30 Jun 2025
You should delete tests
We’ve had decades of thought leadership around testing, especially coming from wholistic development philosophies like Agile, TDD, and BDD. After all that time and several supposedly superseding movements, the developers I talk to seem to have developed a folk wisdom around tests.
That consensus seems to boil down to simple but mostly helpful axioms, like “include tests for your changes” and “write a new test when you fix a bug to prevent regressions”. Unfortunately, one of those consensus beliefs seems to be “it is blasphemy to delete a test”, and that belief is not just wrong but actively harmful.
Let’s talk about why you should delete tests.
To know why we should delete tests, let’s start with why we write tests in the first place. Why do we write tests? At the surface level, it’s to see if our program works the way we expect. But that doesn’t explain why we would write automated tests rather than simply run our program and observe if it works.
If you’ve ever tried to work on a project with no tests, I’m sure you’ve experienced the sinking sensation of backing yourself into a corner over time. The longer the project runs, the worse it gets, and eventually every possible change includes stressfully wondering if you broke something, wondering what you missed, and frantically deploying fix after revert after fix after revert as fast as possible because each frantic fix broke something else.
That nightmare is why automated tests exist: we need to be able to write software with confidence that we aren’t accidentally breaking everything we made before. The bigger a project gets, the more possible failures there are, and the more tests you need to have confidence it all works at the same time.
Confidence is the point of writing tests.
You run the tests so you can be confident when you open a pull request. CI runs the tests so you can be confident when you merge. CD runs the tests so you can be confident when you deploy. Tests exist to increase human confidence that a change will succeed.
Now that we know why tests exist, we can extrapolate when tests need to stop existing: any time they decrease confidence in a change.
How can a test possibly decrease confidence, you ask?
The biggest way tests decrease confidence is by failing at random. Flaky tests seem to fall into a cognitive hole, spreading the insidious costs across every engineer for months, and continuing to flake even after hours or days of attempts to fix them. “Oh, it’s failing because of that flaky test, it’s actually fine” is something I have heard more times than I can count, even when the code is broken and the tests are really failing. If your test is creating confidence in broken code with failing tests, it would be better for it to not exist. Delete the tests.

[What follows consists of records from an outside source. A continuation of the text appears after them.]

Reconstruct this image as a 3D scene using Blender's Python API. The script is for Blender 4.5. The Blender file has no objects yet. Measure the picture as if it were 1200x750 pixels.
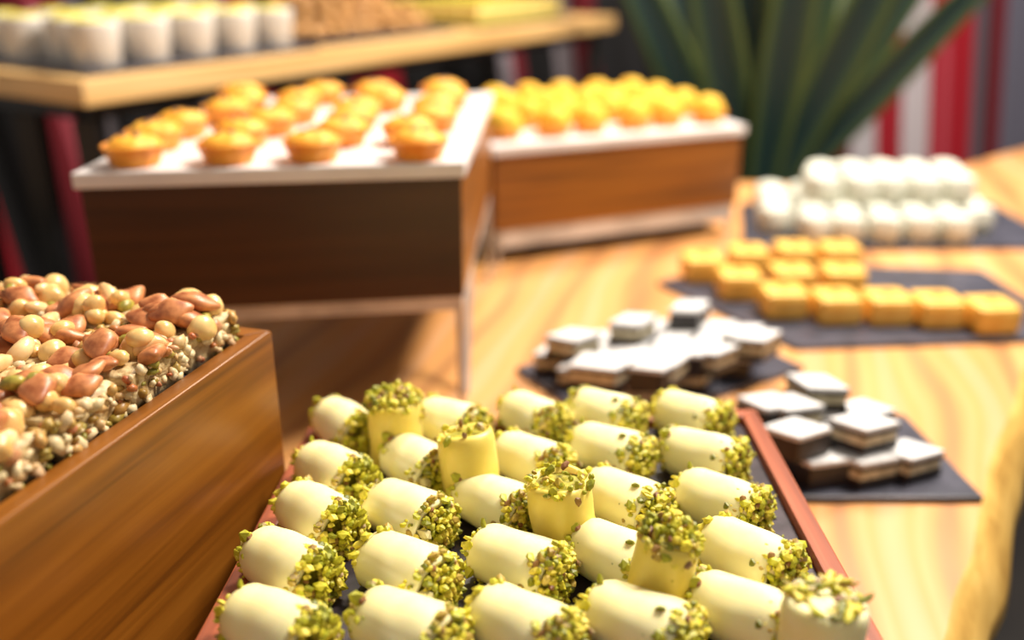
import bpy, bmesh, math, random
from mathutils import Vector, Matrix, noise
random.seed(7)
R = math.radians
# ------------------------------------------------------------------ camera, light, exposure
F = 1100.0; TZ = 0.75; CZ = 1.17; PITCH = R(21.6)
sc = bpy.context.scene
COL = sc.collection
cd = bpy.data.cameras.new('camera'); cam = bpy.data.objects.new('camera', cd); COL.objects.link(cam)
cam.location = (0, 0, CZ); cam.rotation_euler = (R(90) - PITCH, 0, 0)
cd.sensor_width = 36; cd.lens = 36 * F / 1200; cd.clip_start = 0.02
cd.dof.use_dof = True; cd.dof.focus_distance = 0.50; cd.dof.aperture_fstop = 2.5
sc.camera = cam
w = bpy.data.worlds.new('room_light'); sc.world = w; w.use_nodes = True
w.node_tree.nodes['Background'].inputs[0].default_value = (1.0, 0.90, 0.78, 1)
w.node_tree.nodes['Background'].inputs[1].default_value = 0.23
def area(name, loc, target, size, power, col):
    l = bpy.data.lights.new(name, 'AREA'); l.shape = 'DISK'; l.size = size; l.energy = power; l.color = col
    o = bpy.data.objects.new(name, l); COL.objects.link(o); o.location = loc
    o.rotation_euler = (Vector(target) - Vector(loc)).to_track_quat('-Z', 'Y').to_euler(); return o
area('ceiling_lamp_key', (0.95, 1.15, 2.5), (0.1, 0.8, 0.8), 0.45, 42, (1.0, 0.91, 0.80))
area('ceiling_lamp_back', (0.25, 2.1, 2.7), (0.0, 1.0, 0.9), 0.5, 30, (1.0, 0.90, 0.78))
area('curtain_fill_light', (1.2, 2.1, 2.9), (1.3, 3.0, 0.9), 0.8, 26, (1.0, 0.93, 0.88))  # added fill light to brighten the curtain, not a known fixture
sc.view_settings.view_transform = 'Standard'; sc.view_settings.look = 'None'
sc.view_settings.gamma = 1; sc.view_settings.use_curve_mapping = False
sc.view_settings.exposure = 0.66

# ------------------------------------------------------------------ survey: photo pixel -> point on a real surface
SP, CP = math.sin(PITCH), math.cos(PITCH)
def ray(px, py):
    u = (px - 600) / F; v = (375 - py) / F
    return Vector((u, CP + v * SP, -SP + v * CP))
def on_z(px, py, z):
    d = ray(px, py); return Vector((0, 0, CZ)) + d * ((z - CZ) / d.z)
def on_plane(px, py, p0, n):
    d = ray(px, py); c = Vector((0, 0, CZ)); return c + d * ((p0 - c).dot(n) / d.dot(n))

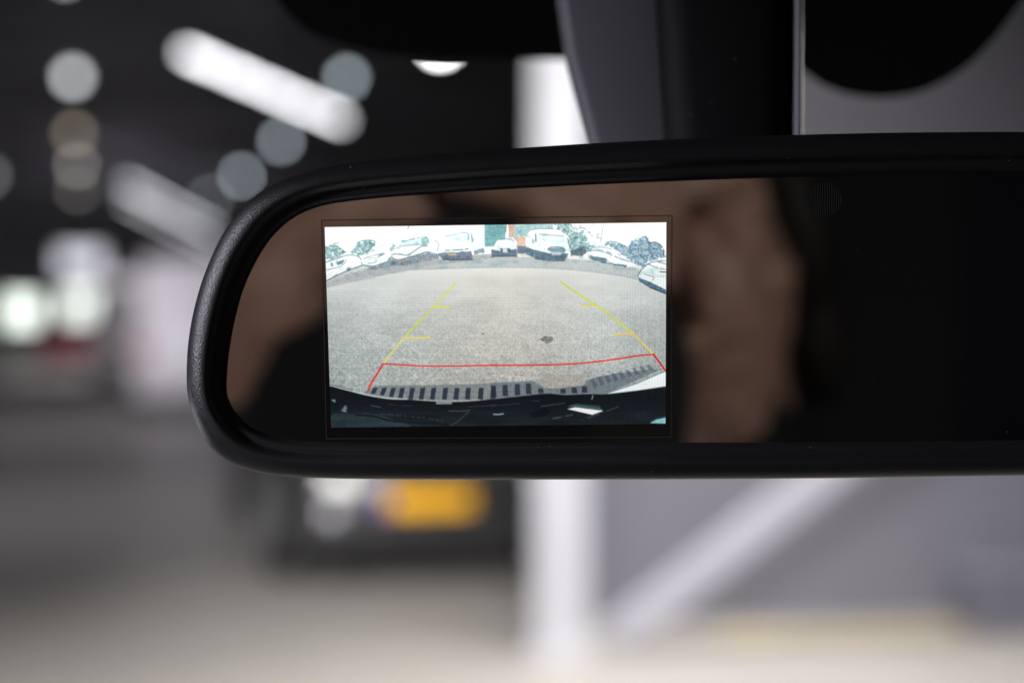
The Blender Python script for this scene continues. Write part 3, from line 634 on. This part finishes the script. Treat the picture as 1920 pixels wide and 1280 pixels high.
# pale saloon
poly(A2((980, 400), (1060, 360), (1150, 350), (1270, 380), (1360, 470), (1450, 510), (1400, 560), (1250, 530), (1020, 450)), W_)
poly(A2((1010, 430), (1180, 460), (1240, 510), (1400, 530), (1390, 556), (1240, 525), (1140, 510), (1010, 465)), (92, 122, 140), .9, .4, 2)
line(A2((985, 395), (1060, 380), (1200, 410), (1330, 465), (1440, 500)), OUT, 1.2, .9, .2); line(A2((1050, 360), (1160, 350), (1270, 385), (1340, 450)), OUT, 1, .7, .3)
poly(A2((1080, 365), (1150, 372), (1170, 405), (1090, 385)), TEAL, .7); poly(A2((1185, 385), (1235, 395), (1250, 415), (1190, 405)), TEAL, .7)
poly(A2((1190, 480), (1225, 480), (1225, 515), (1190, 515)), (220, 230, 234), .9); poly(A2((1000, 430), (1030, 430), (1030, 465), (1000, 460)), (210, 220, 226), .8)
# white car at the right edge
poly(A2((1510, 640), (1560, 570), (1660, 500), (1800, 480), (1810, 790), (1540, 665)), W_); line(A2((1510, 645), (1555, 575), (1650, 505), (1800, 488)), OUT, 1.2, .9, .1)
line(A2((1610, 520), (1720, 560), (1800, 580)), OUT, 1.2, .9, .2); line(A2((1740, 600), (1800, 605)), (40, 50, 60), 2, .9); line(A2((1580, 625), (1680, 660), (1660, 690)), OUT, 1, .8, .2); line(A2((1720, 500), (1800, 520)), OUT, 1.2, .9)
poly(A2((1520, 660), (1650, 710), (1800, 785), (1800, 830), (1640, 770), (1530, 700)), (84, 118, 144), .95, .4, 1.5); line(A2((1650, 765), (1800, 825)), (40, 56, 76), 2, .7)
# drain cover and stain
poly(A4((500, 195), (560, 165), (640, 175), (650, 205), (600, 235), (580, 250), (550, 225)), (118, 124, 116), .8, .5, 2); poly(A3((1755, 135), (1800, 138), (1795, 150), (1765, 148)), (110, 108, 110), .7)
# compression scraps: short broken strokes and pale blotches over the parked row
rs_ = np.random.default_rng(12)
for k in range(230):
    x = rs_.uniform(612, 1246); yh = 470 + ((x - 940) / 320) ** 2 * 34; y = yh + rs_.uniform(-38, 16)
    a_ = rs_.normal(0, .35) + (x - 940) / 900; l_ = rs_.uniform(2, 8)
    c_ = [(70, 100, 112), (120, 160, 165), (255, 255, 255), (150, 150, 170), (214, 226, 226)][rs_.integers(5)]
    line([(x, y), (x + l_ * math.cos(a_), y + l_ * math.sin(a_))], c_, rs_.uniform(.6, 1.6), rs_.uniform(.25, .6))
bl = np.clip(vnoise(11, 7, 41) - .52, 0, 1) * (PY > 425) * (PY < 520) * (np.abs(PY - 466 - ((PX - 940) / 320) ** 2 * 34) < 34); IMG *= (1 - bl[..., None] * np.array([.34, .18, .16]))
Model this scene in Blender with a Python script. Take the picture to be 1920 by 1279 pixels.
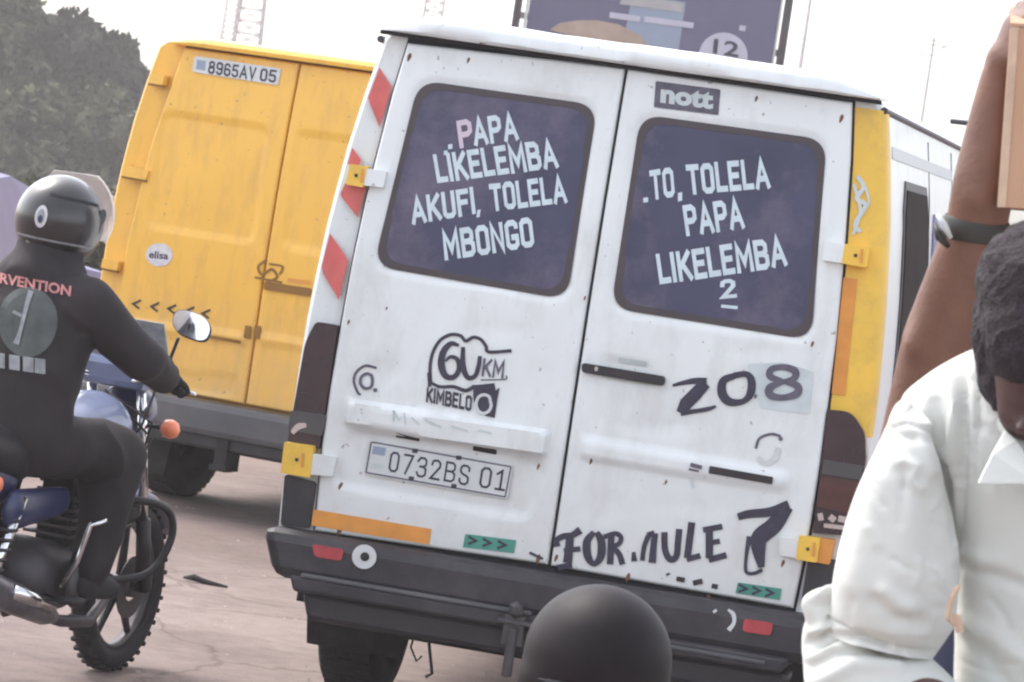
import bpy, bmesh, math, random
import numpy as np
from mathutils import Vector, Matrix
random.seed(7); rng = np.random.default_rng(7)
SC = bpy.context.scene
COL = SC.collection
for o in list(bpy.data.objects): bpy.data.objects.remove(o)

# ------------------------------------------------------------ camera
W, H = 1920.0, 1279.0
FPX, PITCH, ROLL, CAMH = 7100.0, -0.04234, 0.14727, 1.9
cam = bpy.data.cameras.new("camera"); camo = bpy.data.objects.new("camera", cam); COL.objects.link(camo)
cam.sensor_fit = 'HORIZONTAL'; cam.sensor_width = 36.0; cam.lens = FPX / W * 36.0
cam.dof.use_dof = True; cam.dof.focus_distance = 10.0; cam.dof.aperture_fstop = 22
cam.clip_start = 0.1; cam.clip_end = 3000
cp, sp = math.cos(PITCH), math.sin(PITCH)
FW = np.array([0, cp, sp]); _r = np.array([1.0, 0, 0]); _u = np.array([0, -sp, cp])
RT = _r * math.cos(ROLL) + _u * math.sin(ROLL); UP = -_r * math.sin(ROLL) + _u * math.cos(ROLL)
CAM = np.array([0, 0, CAMH])
camo.matrix_world = Matrix(((RT[0], UP[0], -FW[0], 0), (RT[1], UP[1], -FW[1], 0), (RT[2], UP[2], -FW[2], CAMH), (0, 0, 0, 1)))
SC.camera = camo

# ------------------------------------------------------------ world and sun
SUN_EL, SUN_AZ = math.radians(54), math.radians(-48)      # azimuth from +Y towards +X
world = bpy.data.worlds.new("World"); SC.world = world; world.use_nodes = True
nt = world.node_tree; bg = nt.nodes['Background']
sky = nt.nodes.new('ShaderNodeTexSky'); sky.sky_type = 'NISHITA'; sky.sun_disc = False
sky.sun_elevation = SUN_EL; sky.sun_rotation = SUN_AZ
sky.air_density = 1.0; sky.dust_density = 3.0; sky.ozone_density = 1.0
hs = nt.nodes.new('ShaderNodeHueSaturation'); hs.inputs['Saturation'].default_value = .38; nt.links.new(sky.outputs[0], hs.inputs['Color']); nt.links.new(hs.outputs[0], bg.inputs[0]); bg.inputs[1].default_value = 0.15
sun = bpy.data.lights.new("sun", 'SUN'); sun.energy = 0.55; sun.angle = math.radians(20); sun.color = (1, .95, .88)
suno = bpy.data.objects.new("sun", sun); COL.objects.link(suno)
sd = Vector((math.sin(SUN_AZ) * math.cos(SUN_EL), math.cos(SUN_AZ) * math.cos(SUN_EL), math.sin(SUN_EL)))
suno.rotation_euler = sd.to_track_quat('Z', 'Y').to_euler()
SC.view_settings.view_transform = 'Standard'; SC.view_settings.look = 'None'
SC.view_settings.gamma = 1; SC.view_settings.exposure = 1.6
try: SC.view_settings.use_curve_mapping = False
except Exception: pass
SC.render.engine = 'CYCLES'
SC.cycles.filter_width = 2.2
SC.cycles.use_denoising = True
SC.cycles.max_bounces = 8; SC.cycles.volume_bounces = 1

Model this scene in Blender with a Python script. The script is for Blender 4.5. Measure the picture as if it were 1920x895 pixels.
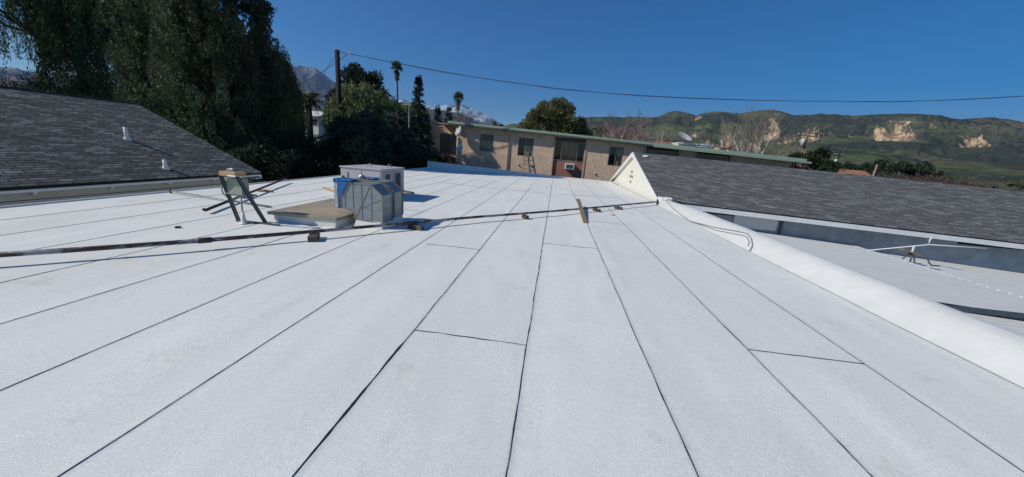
import bpy, bmesh, math, random
import numpy as np
from mathutils import Vector, Matrix
R = math.radians
for o in list(bpy.data.objects): bpy.data.objects.remove(o)
S = bpy.context.scene
COL = S.collection
rnd = random.Random(7)
RNG = np.random.default_rng(11)

# ------------------------------------------------------------------ camera, world, sun, exposure
CAM_H = 1.6
F_PX = 649.0
CAX = np.array([[0.98910509, -0.10625646, 0.10188568],
                [0.1242795, 0.23176045, -0.96480138],
                [0.0789033, 0.96695225, 0.24244094]])      # rows: world X, Y, Z in camera axes
cd = bpy.data.cameras.new('camera'); cam = bpy.data.objects.new('camera', cd); COL.objects.link(cam)
m4 = Matrix([list(CAX[0]) + [0], list(CAX[1]) + [0], list(CAX[2]) + [CAM_H], [0, 0, 0, 1]])
cam.matrix_world = m4
cd.sensor_width = 36.0; cd.lens = F_PX * 36.0 / 1920.0
cd.clip_start = 0.05; cd.clip_end = 60000
S.camera = cam

SUN_TRAVEL = Vector((0.72, 0.335, -0.60)).normalized()
sun_el = math.asin(-SUN_TRAVEL.z)
sun_rot = math.atan2(-SUN_TRAVEL.x, -SUN_TRAVEL.y) % (2 * math.pi)
W = bpy.data.worlds.new('World'); S.world = W; W.use_nodes = True
nt = W.node_tree; nt.nodes.clear()
sky = nt.nodes.new('ShaderNodeTexSky'); sky.sky_type = 'NISHITA'; sky.sun_disc = False
sky.sun_elevation = sun_el; sky.sun_rotation = sun_rot
sky.altitude = 1200; sky.air_density = 1.0; sky.dust_density = 0.05; sky.ozone_density = 3.5
bg = nt.nodes.new('ShaderNodeBackground'); bg.inputs['Strength'].default_value = 0.08
wo = nt.nodes.new('ShaderNodeOutputWorld')
hs = nt.nodes.new('ShaderNodeHueSaturation'); hs.inputs['Saturation'].default_value = 1.58; hs.inputs['Hue'].default_value = 0.504
nt.links.new(sky.outputs[0], hs.inputs['Color']); nt.links.new(hs.outputs[0], bg.inputs['Color']); nt.links.new(bg.outputs[0], wo.inputs['Surface'])
sd = bpy.data.lights.new('sun', 'SUN'); sd.energy = 3.9; sd.angle = R(0.5); sd.color = (1.0, 0.962, 0.88)
sun = bpy.data.objects.new('sun', sd); COL.objects.link(sun)
sun.rotation_euler = SUN_TRAVEL.to_track_quat('-Z', 'Y').to_euler(); sun.location = (-20, -12, 25)
S.view_settings.view_transform = 'Standard'; S.view_settings.look = 'None'
S.view_settings.gamma = 1.0; S.view_settings.exposure = 0.14; S.view_settings.use_curve_mapping = False
S.cycles.max_bounces = 6; S.cycles.transparent_max_bounces = 8; S.cycles.volume_bounces = 0

# ------------------------------------------------------------------ pixel helpers (photograph 1920 x 895 -> world)
def ray(px, py): return CAX @ np.array([px - 960.0, -(py - 447.5), -F_PX])
def gnd(px, py, z=0.0):
    d = ray(px, py); t = (z - CAM_H) / d[2]; return Vector((d[0]*t, d[1]*t, z))
def atY(px, py, Y):
    d = ray(px, py); t = Y / d[1]; return Vector((d[0]*t, Y, CAM_H + d[2]*t))
def atX(px, py, X):
    d = ray(px, py); t = X / d[0]; return Vector((X, d[1]*t, CAM_H + d[2]*t))
def azel(px, py):
    d = ray(px, py); return math.atan2(d[0], d[1]), d[2] / math.hypot(d[0], d[1])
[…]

Another argument I’ve heard several times in favor of keeping flaky tests is “what if one day this flaky tests stops something from breaking”. It’s an understandable fear, maybe this test could catch a real problem in the future! But the costs of a flaky test can quickly be measured in days or even weeks of derailed work, and a future bug isn’t likely to take days or weeks to fix. Allow the possibility of a bug in the future to save everyone’s sanity and productivity now. If the future bug occurs, fix it and write a new test that doesn’t flake. Today, delete the tests.
Intermittent failures aren’t the only reason to delete tests, though. What if your tests are written so that a one line code change means updating 150 tests? Does 150 checks on your change really make you more confident than two, or maybe three checks? Delete the tests.
What if your tests take so long to run that you can’t run them all between merges, and you start skipping some? Ideally, you want tiers of confidence, with quick tests for commits, longer tests for merges, and (maybe) a giant suite so long that it can only fully run against production. The most common quick fix that I’ve seen, though, is the opposite: just turn off a chunk of tests because they always pass and the suite takes too long. When a test doesn’t get run, but people act like it’s green, that’s another kind of flaky test. A false pass harms your confidence just as much as a false failure. You will get bitten by the mismatch, if you have any tests that don’t get run. Stop fooling yourself, and delete the tests.
Even worse, what if your business requirements have changed, and now you have thousands of lines of tests failing because they test the wrong thing? Updating irrelevant tests to pass isn’t going to increase your confidence in the new behavior. You don’t need to update the old tests, you need to test the new behavior directly. Delete the tests.